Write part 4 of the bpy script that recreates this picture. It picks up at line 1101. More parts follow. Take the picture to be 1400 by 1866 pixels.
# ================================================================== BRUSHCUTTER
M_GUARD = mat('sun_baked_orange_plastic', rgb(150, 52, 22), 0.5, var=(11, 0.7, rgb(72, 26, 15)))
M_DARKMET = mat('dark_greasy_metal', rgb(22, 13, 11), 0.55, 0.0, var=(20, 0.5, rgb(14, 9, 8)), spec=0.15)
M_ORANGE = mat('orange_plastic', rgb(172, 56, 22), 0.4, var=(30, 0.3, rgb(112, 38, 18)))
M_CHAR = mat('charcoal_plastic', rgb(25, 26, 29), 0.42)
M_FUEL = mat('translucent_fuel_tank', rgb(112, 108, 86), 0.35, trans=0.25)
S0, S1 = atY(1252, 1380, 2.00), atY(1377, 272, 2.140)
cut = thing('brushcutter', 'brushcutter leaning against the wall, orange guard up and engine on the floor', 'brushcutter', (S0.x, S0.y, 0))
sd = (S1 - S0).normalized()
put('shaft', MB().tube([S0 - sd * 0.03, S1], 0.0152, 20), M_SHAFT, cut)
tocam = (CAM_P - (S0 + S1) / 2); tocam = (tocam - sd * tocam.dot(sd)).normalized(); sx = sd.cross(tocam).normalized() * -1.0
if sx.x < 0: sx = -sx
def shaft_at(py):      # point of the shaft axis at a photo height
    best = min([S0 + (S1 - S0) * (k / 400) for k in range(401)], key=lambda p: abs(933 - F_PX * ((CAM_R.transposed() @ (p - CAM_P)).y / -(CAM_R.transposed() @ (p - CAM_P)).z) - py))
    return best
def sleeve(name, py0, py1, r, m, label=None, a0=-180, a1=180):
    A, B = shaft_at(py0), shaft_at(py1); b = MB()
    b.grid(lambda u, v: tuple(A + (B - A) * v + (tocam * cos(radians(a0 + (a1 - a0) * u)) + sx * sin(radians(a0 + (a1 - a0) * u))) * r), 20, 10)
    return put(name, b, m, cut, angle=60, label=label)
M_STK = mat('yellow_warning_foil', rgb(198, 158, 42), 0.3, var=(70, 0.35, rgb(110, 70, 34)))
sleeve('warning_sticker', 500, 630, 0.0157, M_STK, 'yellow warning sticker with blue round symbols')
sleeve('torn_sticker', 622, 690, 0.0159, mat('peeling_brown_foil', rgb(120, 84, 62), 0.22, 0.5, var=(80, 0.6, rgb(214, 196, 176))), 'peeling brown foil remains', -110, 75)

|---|

Print out the whole listing exactly as it appears.

TASK RESPONSE ->
Write part 4 of the bpy script that recreates this picture. It picks up at line 1101. More parts follow. Take the picture to be 1400 by 1866 pixels.
# ================================================================== BRUSHCUTTER
M_GUARD = mat('sun_baked_orange_plastic', rgb(150, 52, 22), 0.5, var=(11, 0.7, rgb(72, 26, 15)))
M_DARKMET = mat('dark_greasy_metal', rgb(22, 13, 11), 0.55, 0.0, var=(20, 0.5, rgb(14, 9, 8)), spec=0.15)
M_ORANGE = mat('orange_plastic', rgb(172, 56, 22), 0.4, var=(30, 0.3, rgb(112, 38, 18)))
M_CHAR = mat('charcoal_plastic', rgb(25, 26, 29), 0.42)
M_FUEL = mat('translucent_fuel_tank', rgb(112, 108, 86), 0.35, trans=0.25)
S0, S1 = atY(1252, 1380, 2.00), atY(1377, 272, 2.140)
cut = thing('brushcutter', 'brushcutter leaning against the wall, orange guard up and engine on the floor', 'brushcutter', (S0.x, S0.y, 0))
sd = (S1 - S0).normalized()
put('shaft', MB().tube([S0 - sd * 0.03, S1], 0.0152, 20), M_SHAFT, cut)
tocam = (CAM_P - (S0 + S1) / 2); tocam = (tocam - sd * tocam.dot(sd)).normalized(); sx = sd.cross(tocam).normalized() * -1.0
if sx.x < 0: sx = -sx
def shaft_at(py):      # point of the shaft axis at a photo height
    best = min([S0 + (S1 - S0) * (k / 400) for k in range(401)], key=lambda p: abs(933 - F_PX * ((CAM_R.transposed() @ (p - CAM_P)).y / -(CAM_R.transposed() @ (p - CAM_P)).z) - py))
    return best
def sleeve(name, py0, py1, r, m, label=None, a0=-180, a1=180):
    A, B = shaft_at(py0), shaft_at(py1); b = MB()
    b.grid(lambda u, v: tuple(A + (B - A) * v + (tocam * cos(radians(a0 + (a1 - a0) * u)) + sx * sin(radians(a0 + (a1 - a0) * u))) * r), 20, 10)
    return put(name, b, m, cut, angle=60, label=label)
M_STK = mat('yellow_warning_foil', rgb(198, 158, 42), 0.3, var=(70, 0.35, rgb(110, 70, 34)))
sleeve('warning_sticker', 500, 630, 0.0157, M_STK, 'yellow warning sticker with blue round symbols')
sleeve('torn_sticker', 622, 690, 0.0159, mat('peeling_brown_foil', rgb(120, 84, 62), 0.22, 0.5, var=(80, 0.6, rgb(214, 196, 176))), 'peeling brown foil remains', -110, 75)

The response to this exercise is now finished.